The next step in the rendering aspect will be to figure out where each object in the scene is added to the list of items to be drawn and call a custom rendering routine for only the cube. Once I have a better understanding of this process I can make the particle rendering more general so that any object of a certain type (my future particle type) or that have my future particle actuator will be rendered in this way.

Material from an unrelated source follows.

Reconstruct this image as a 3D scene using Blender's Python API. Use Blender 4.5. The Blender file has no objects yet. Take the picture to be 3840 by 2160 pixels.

I’ll be setting up a git repo for what I’m doing but for now one could add the following snippet around line 170 of

source/gameengine/Rasterizer/RAS_OpenGLRasterizer/RAS_VAOpenGLRasterizer.cpp

//try to draw at vertices
glColor4f(0.5f, 0.0f, 0.0f, 1.0f);
//iterate over vertex arrays
int iti = 0;
for(ms.begin(it); !ms.end(it); ms.next(it)) {
  //normal meshes have one vertex array so this loop only happens once
  printf("iti: %d\n", iti);
  iti++;
  if(it.totindex == 0)
    continue;

  RAS_TexVert *vertex;
  size_t i;

  //iterate over the vertices in the vertex arrays
  for(i=0; i<it.totindex; i++)
  {
     vertex = &it.vertex[it.index[i]];
     const float* v = vertex->getXYZ();
     //move to the vertex (starts at center of object
     glTranslatef(v[0], v[1], v[2]);
     glBegin(GL_QUADS);
     //draw a sphere
     gluSphere(gluNewQuadric(), .2, 10, 10);
     glEnd();
     //move back to center for the next vertex
     glTranslatef(-v[0], -v[1], -v[2]);
   }
}

I admit that I am no expert in OpenGL (or OpenCL) and all my Blender experience comes from using the Python API, so I am learning at least 2 new technologies and one complex software package hence my description of this as a journey. I look forward to getting involved in the Blender development community and learning a lot along the way!